A whole bunch of talent, in service of a good deal of mumbo jumbo.
This isn’t a swipe at Kahlil Gibran’s The Prophet, a 1923 collection of poetic essays that I haven’t read. But it does apply to Kahlil Gibran’s The Prophet, a series of vignettes based on that book and directed by a number of the world’s finest working animators.
Roger Allers, a co-director on The Lion King, guides the project as writer and primary director, and indeed the framing device he’s adapted from the book has the feel of subpar Disney (heavy on emotion, slapstick and easy uplift). On an island nation, an imprisoned poet named Mustafa is offered freedom, as long as he agrees to deny the anti-authoritarian writings that landed him in jail. As Mustafa weighs his decision, he shares his thoughts on life – in the form of Gibran’s words – with his guards, various villagers and a little girl who, since the death of her father, has refused to speak.
The overarching narrative is on an island of its own: too facile for adults, too vague for children. This being rated PG, the latter is the larger problem. The political situation is taken as a given, as if most kids inherently understand what something like extradition means, and the cultural details are either at odds or undernourished. The setting and music are stereotypically Middle Eastern, while the references and accents are all over the place. I guess that’s what you get when your voice cast includes Liam Neeson (as Mustafa), John Krasinski (as a guard), Quvenzhane Wallis (as the little girl) and Salma Hayek (as her mother).
The setting and music are stereotypically Middle Eastern, while the references and accents are all over the place.
Perhaps some of this makes sense, as by all accounts Gibran was a multicultural exile himself. Born in what is now Lebanon and raised as a Catholic, he was also influenced by theosophy when the family moved to the United States. As represented by The Prophet, however, this all amounts to little more than syncretist gibberish. “You shall be together even in the silent memory of God.” “Only when you drink from the river of silence shall you indeed sing.” With no context for these ideas outside of them being uttered by the insufferably saintly Mustafa, they feel like particularly well-designed inspirational posters.
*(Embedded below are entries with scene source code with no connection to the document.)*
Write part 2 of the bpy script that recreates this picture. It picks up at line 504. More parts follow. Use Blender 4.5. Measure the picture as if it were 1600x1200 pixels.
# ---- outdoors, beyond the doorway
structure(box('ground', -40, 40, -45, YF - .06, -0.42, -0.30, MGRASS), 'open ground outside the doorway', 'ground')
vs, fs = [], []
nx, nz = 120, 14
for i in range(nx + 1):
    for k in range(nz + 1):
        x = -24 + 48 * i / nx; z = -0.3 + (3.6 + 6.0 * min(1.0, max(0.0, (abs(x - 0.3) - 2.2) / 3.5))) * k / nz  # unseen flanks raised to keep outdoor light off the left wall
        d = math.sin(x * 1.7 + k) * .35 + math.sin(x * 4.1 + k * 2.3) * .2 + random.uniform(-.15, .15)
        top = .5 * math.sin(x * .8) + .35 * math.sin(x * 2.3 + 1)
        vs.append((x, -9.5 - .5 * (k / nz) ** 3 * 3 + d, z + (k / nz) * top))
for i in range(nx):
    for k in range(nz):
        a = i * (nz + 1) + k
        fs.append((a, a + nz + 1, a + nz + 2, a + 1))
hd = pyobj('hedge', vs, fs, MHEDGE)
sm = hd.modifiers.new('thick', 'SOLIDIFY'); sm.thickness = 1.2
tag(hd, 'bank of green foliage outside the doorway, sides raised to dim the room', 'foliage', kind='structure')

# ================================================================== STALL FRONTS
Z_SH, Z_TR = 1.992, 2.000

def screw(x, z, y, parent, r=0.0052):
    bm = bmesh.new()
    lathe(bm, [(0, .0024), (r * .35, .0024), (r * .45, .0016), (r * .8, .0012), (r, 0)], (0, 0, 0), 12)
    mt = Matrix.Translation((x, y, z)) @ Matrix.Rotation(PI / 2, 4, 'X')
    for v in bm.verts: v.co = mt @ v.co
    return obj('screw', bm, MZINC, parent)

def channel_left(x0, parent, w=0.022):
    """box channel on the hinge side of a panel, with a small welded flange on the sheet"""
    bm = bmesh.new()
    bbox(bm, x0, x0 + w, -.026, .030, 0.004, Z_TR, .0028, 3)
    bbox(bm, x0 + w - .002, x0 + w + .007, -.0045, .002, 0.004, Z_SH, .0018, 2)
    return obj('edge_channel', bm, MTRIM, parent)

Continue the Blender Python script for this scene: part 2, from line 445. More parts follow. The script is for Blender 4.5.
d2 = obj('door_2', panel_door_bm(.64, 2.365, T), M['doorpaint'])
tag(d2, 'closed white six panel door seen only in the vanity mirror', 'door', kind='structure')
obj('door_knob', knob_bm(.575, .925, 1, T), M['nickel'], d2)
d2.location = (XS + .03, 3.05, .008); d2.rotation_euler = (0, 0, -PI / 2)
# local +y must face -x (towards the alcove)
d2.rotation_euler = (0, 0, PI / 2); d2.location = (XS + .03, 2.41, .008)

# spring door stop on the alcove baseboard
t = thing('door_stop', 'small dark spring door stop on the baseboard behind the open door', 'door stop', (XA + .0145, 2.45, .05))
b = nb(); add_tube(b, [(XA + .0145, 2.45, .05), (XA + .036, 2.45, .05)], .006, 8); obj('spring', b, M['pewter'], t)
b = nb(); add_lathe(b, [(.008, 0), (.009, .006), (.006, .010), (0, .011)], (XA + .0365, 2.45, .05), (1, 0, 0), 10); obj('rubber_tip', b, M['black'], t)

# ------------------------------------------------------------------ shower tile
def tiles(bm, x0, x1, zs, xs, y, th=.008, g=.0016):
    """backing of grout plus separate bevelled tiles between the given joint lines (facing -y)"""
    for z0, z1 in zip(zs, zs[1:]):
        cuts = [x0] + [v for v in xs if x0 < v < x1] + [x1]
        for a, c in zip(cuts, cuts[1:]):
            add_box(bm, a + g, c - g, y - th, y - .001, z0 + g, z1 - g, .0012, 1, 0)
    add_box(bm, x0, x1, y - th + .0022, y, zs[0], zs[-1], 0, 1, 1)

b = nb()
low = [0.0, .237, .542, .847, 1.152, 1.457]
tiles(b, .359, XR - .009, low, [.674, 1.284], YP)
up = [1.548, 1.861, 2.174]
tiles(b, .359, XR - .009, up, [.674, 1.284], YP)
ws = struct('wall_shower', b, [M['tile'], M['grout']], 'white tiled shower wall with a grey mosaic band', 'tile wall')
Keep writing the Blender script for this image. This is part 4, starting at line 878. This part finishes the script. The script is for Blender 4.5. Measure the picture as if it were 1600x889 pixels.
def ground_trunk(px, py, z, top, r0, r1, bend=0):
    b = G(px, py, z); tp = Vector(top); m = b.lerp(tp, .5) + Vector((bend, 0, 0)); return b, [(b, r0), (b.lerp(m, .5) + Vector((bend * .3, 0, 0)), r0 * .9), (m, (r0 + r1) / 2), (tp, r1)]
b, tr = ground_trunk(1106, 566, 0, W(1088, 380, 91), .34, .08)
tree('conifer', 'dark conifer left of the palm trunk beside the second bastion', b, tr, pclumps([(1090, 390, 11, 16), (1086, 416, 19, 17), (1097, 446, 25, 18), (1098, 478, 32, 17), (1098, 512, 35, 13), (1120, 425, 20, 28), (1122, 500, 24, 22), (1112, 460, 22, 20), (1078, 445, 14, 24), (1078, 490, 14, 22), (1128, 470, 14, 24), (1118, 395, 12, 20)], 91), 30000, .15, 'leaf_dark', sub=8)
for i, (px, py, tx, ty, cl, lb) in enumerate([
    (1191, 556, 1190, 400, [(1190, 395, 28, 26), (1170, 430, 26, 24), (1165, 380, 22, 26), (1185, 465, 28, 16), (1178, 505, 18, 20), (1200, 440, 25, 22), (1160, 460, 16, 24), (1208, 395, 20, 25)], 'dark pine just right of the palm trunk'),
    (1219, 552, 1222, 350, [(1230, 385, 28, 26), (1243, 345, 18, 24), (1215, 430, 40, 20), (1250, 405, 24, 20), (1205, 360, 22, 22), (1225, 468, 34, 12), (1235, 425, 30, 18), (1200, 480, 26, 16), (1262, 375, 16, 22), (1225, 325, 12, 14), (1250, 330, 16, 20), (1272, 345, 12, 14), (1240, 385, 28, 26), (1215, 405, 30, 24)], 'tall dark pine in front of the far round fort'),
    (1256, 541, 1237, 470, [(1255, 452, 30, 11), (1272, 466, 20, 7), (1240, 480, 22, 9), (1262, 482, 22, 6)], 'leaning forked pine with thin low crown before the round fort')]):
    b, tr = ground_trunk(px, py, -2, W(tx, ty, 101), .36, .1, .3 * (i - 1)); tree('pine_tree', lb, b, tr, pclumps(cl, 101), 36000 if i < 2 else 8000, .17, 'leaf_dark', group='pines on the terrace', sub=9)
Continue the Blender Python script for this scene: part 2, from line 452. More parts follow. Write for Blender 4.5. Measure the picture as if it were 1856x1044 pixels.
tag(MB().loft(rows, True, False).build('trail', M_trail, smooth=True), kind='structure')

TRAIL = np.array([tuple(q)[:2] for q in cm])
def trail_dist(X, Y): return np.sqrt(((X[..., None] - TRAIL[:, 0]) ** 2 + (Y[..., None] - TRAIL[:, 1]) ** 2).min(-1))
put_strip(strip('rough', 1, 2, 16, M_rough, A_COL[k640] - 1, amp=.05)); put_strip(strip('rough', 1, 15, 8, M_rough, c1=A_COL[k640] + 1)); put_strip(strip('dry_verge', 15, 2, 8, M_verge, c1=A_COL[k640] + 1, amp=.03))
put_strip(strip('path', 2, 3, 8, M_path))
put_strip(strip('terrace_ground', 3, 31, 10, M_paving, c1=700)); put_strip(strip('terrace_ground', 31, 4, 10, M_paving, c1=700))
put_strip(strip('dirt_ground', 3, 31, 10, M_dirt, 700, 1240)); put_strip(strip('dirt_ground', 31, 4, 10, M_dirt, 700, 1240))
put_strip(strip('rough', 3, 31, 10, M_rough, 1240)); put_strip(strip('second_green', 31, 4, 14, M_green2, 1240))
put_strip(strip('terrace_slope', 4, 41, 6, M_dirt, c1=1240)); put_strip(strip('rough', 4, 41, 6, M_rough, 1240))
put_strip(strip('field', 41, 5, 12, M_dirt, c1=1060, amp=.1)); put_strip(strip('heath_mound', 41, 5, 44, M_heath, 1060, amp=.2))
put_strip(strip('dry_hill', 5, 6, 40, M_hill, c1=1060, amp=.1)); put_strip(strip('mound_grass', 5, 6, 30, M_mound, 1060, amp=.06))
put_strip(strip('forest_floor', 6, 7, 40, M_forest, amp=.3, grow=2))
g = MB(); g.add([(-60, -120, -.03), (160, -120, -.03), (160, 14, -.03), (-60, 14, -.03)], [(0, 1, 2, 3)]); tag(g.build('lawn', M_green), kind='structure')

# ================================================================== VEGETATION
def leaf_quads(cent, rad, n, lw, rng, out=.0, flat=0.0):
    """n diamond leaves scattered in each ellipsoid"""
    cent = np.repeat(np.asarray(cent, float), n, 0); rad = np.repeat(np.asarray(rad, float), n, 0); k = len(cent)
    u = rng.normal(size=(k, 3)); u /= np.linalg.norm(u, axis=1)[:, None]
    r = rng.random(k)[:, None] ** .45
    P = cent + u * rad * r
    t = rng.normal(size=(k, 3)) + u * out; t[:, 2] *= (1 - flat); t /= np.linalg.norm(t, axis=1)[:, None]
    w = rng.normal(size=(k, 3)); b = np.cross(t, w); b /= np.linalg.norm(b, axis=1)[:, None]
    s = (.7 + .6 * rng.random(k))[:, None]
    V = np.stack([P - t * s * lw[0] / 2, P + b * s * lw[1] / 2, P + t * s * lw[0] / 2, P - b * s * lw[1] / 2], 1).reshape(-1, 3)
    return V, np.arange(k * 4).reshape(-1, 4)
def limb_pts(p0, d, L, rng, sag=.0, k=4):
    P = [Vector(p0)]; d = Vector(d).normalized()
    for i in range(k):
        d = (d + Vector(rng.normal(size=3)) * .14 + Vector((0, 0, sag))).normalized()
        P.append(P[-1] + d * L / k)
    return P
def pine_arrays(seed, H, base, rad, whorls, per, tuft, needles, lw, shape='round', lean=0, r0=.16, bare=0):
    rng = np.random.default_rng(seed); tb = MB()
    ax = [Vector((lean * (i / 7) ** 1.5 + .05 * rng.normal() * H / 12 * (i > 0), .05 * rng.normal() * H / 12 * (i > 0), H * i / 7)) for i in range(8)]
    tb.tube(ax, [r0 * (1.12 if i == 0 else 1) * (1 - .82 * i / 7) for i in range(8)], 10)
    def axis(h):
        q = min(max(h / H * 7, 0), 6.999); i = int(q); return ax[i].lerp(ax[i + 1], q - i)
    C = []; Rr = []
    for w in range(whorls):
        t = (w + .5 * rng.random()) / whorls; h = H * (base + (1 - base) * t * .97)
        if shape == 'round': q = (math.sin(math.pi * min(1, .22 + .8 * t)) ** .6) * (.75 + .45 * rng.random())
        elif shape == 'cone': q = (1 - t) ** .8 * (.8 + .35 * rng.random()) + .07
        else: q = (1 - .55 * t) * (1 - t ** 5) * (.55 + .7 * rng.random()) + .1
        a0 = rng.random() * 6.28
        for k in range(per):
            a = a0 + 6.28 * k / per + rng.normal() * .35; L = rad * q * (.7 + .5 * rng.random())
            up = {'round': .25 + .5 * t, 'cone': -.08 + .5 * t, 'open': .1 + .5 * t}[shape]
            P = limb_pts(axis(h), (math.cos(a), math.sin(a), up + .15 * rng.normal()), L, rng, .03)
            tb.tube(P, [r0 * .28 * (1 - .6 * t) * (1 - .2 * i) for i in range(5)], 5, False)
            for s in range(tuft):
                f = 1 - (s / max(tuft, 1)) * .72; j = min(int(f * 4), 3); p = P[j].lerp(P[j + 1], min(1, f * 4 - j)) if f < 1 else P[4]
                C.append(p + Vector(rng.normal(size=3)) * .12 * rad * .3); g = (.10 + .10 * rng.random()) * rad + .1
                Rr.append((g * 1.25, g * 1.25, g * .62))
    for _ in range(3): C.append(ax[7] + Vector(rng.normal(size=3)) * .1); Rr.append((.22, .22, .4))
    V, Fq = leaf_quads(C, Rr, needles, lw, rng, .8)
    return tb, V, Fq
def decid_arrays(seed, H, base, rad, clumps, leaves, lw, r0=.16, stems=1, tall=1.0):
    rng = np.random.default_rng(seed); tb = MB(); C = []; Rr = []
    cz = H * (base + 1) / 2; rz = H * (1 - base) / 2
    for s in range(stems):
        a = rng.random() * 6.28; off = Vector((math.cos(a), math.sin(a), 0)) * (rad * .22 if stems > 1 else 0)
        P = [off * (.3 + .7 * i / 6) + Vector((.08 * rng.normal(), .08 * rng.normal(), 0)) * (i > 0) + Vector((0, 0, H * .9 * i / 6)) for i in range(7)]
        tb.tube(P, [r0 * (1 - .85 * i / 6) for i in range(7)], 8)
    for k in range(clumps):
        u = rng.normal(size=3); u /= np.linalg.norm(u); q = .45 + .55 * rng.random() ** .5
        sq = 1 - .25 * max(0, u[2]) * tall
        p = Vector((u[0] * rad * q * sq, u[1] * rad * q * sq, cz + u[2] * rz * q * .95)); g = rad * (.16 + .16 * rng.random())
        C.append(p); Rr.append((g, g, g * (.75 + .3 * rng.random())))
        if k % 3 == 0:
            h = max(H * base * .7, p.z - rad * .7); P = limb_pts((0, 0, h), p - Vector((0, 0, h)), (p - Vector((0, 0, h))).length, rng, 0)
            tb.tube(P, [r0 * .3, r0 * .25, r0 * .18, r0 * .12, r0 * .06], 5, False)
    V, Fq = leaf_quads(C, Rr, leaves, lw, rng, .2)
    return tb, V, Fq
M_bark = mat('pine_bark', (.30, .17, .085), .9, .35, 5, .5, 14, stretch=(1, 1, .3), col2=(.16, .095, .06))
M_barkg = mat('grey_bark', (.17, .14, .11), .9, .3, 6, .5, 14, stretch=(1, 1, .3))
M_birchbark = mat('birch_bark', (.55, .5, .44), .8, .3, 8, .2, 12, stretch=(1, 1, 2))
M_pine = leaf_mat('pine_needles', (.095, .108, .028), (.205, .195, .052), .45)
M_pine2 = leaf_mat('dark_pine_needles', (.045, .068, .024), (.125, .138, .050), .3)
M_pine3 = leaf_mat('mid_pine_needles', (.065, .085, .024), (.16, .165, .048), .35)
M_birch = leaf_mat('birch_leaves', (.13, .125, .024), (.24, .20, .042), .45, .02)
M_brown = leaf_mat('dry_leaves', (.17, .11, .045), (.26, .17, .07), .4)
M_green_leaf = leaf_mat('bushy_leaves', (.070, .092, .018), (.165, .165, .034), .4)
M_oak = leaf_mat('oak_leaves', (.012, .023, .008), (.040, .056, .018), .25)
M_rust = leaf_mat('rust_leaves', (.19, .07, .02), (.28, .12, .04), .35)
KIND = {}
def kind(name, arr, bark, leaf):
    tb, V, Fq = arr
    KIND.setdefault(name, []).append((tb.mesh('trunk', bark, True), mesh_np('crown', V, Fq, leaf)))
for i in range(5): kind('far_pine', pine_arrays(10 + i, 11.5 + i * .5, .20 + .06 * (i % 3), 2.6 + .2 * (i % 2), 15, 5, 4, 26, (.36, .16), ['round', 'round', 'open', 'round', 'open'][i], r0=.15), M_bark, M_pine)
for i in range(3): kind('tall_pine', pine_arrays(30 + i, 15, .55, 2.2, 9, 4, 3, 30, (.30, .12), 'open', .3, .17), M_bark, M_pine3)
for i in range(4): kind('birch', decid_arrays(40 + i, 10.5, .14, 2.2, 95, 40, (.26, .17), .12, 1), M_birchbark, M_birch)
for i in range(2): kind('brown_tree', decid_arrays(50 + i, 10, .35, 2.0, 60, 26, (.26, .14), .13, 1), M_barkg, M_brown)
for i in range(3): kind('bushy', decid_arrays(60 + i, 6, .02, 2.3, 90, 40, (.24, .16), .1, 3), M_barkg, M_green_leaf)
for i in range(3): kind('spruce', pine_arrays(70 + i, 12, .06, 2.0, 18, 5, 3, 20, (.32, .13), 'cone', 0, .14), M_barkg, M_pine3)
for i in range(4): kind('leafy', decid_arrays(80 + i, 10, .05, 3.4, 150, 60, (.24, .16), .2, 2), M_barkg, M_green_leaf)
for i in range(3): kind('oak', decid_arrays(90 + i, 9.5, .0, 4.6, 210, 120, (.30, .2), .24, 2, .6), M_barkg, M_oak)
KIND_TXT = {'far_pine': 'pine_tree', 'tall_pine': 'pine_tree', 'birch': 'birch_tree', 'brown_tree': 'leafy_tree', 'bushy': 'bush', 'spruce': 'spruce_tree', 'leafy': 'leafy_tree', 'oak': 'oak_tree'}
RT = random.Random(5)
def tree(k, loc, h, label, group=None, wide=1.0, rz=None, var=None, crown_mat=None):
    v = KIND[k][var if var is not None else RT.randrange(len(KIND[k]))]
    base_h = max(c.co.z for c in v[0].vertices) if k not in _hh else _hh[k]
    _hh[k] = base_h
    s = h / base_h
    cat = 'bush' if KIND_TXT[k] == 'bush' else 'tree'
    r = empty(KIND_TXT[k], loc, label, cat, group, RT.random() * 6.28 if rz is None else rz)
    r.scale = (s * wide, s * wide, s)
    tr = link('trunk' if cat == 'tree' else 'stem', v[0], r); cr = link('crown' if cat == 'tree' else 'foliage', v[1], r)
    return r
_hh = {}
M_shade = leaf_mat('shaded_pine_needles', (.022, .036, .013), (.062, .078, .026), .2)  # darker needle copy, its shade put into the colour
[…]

Speaking of which, the animation should be the saving grace of a project like this. And to be sure, some of the segments are dazzling. “On Freedom,” directed by Michal Socha, is a watercolor blur of birds, while Joan Gratz’s “On Work” is a lovely ode to Van Gogh-style brushstrokes. Director Tomm Moore, of The Secret of Kells and Song of the Sea, offers another one of his mesmerizing geometric design schemes, then surprises us by having it suddenly take a turn toward the demonic.
Yet conceptually, almost all of these are literal, visual translations of Gibran’s words, making his work sound all the more like untethered platitudes. Fairly uninspired as a work of its own, Kahlil Gibran’s The Prophet also didn’t have me rushing out to read the original.